_INSTRUCTIONS FOR THE TASK:_
Identify the lines containing the word "from". Copy each one.
________________________
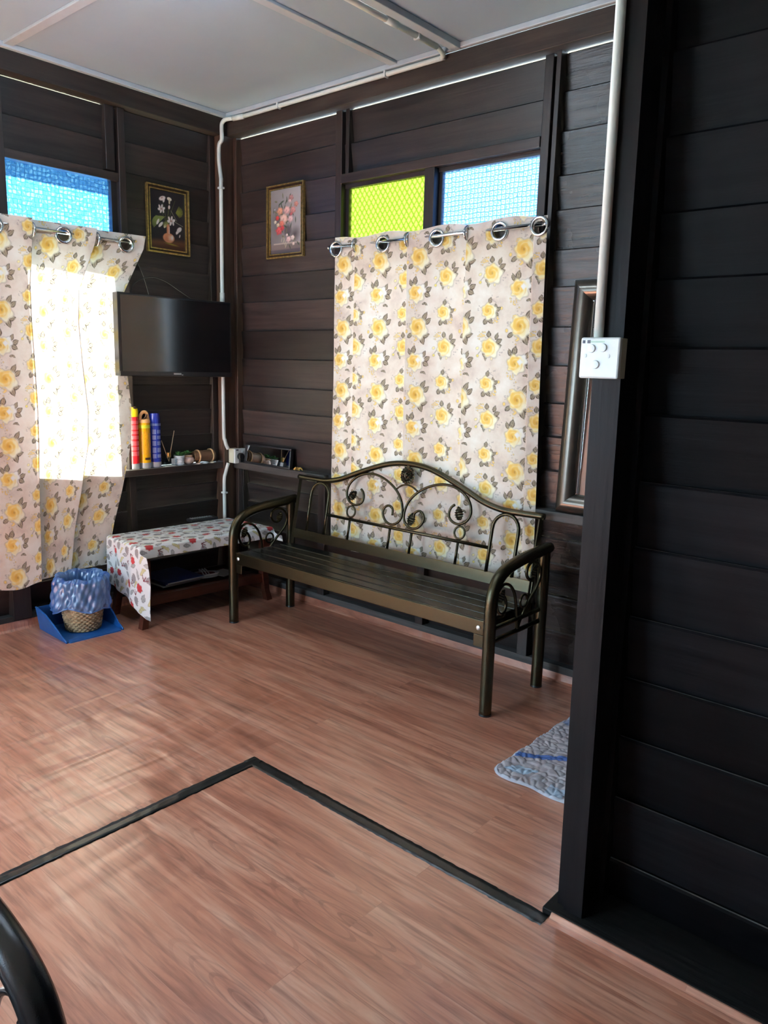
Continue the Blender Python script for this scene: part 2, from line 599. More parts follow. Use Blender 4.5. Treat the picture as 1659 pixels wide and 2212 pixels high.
def cloth_mat(name, trans, base_noise, rough=0.8, bump=0.2):
    """printed cloth: print comes from the 'print' colour attribute (alpha = ink cover)"""
    m, nt, b = new_mat(name)
    tc = N(nt, 'ShaderNodeTexCoord')
    nz = N(nt, 'ShaderNodeTexNoise', Scale=base_noise[0], Detail=5.0, Roughness=0.6)
    L(nt, tc.outputs['Object'], nz.inputs['Vector'])
    g = ramp(nt, nz.outputs['Fac'], base_noise[1])
    at = N(nt, 'ShaderNodeAttribute', attribute_name='print')
    c = mix_col(nt, at.outputs['Alpha'], g, at.outputs['Color'])
    L(nt, c, b.inputs['Base Color'])
    b.inputs['Roughness'].default_value = rough
    b.inputs['Specular IOR Level'].default_value = 0.2
    if bump:
        n2 = N(nt, 'ShaderNodeTexNoise', Scale=9.0, Detail=3.0)
        L(nt, tc.outputs['Object'], n2.inputs['Vector'])
        bp = N(nt, 'ShaderNodeBump', Strength=bump, Distance=0.02)
        L(nt, n2.outputs['Fac'], bp.inputs['Height'])
        L(nt, bp.outputs['Normal'], b.inputs['Normal'])
    if trans:
        tr = N(nt, 'ShaderNodeBsdfTranslucent')
        L(nt, c, tr.inputs['Color'])
        mx = N(nt, 'ShaderNodeMixShader')
        mx.inputs[0].default_value = trans
        L(nt, b.outputs[0], mx.inputs[1])
        L(nt, tr.outputs[0], mx.inputs[2])
        L(nt, mx.outputs[0], nt.nodes['Material Output'].inputs['Surface'])
    return m


cloth_mat('curtain_cloth', 0.062, (7.0, [(0.30, (0.54, 0.455, 0.41)), (0.46, (0.71, 0.63, 0.545)), (0.66, (0.80, 0.765, 0.70))]))
cloth_mat('table_cloth', 0.0, (6.0, [(0.3, (0.74, 0.755, 0.755)), (0.7, (0.80, 0.80, 0.80))]), rough=0.45, bump=0.1)
cloth_mat('quilt', 0.0, (30.0, [(0.3, (0.36, 0.33, 0.36)), (0.7, (0.50, 0.46, 0.49))]), bump=0.0)
cloth_mat('canvas', 0.0, (30.0, [(0.3, (0.02, 0.02, 0.02)), (0.7, (0.03, 0.03, 0.03))]), rough=0.35, bump=0.0)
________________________
_WORKED SOLUTION:_
Continue the Blender Python script for this scene: part 2, from line 599. More parts follow. Use Blender 4.5. Treat the picture as 1659 pixels wide and 2212 pixels high.
    """printed cloth: print comes from the 'print' colour attribute (alpha = ink cover)"""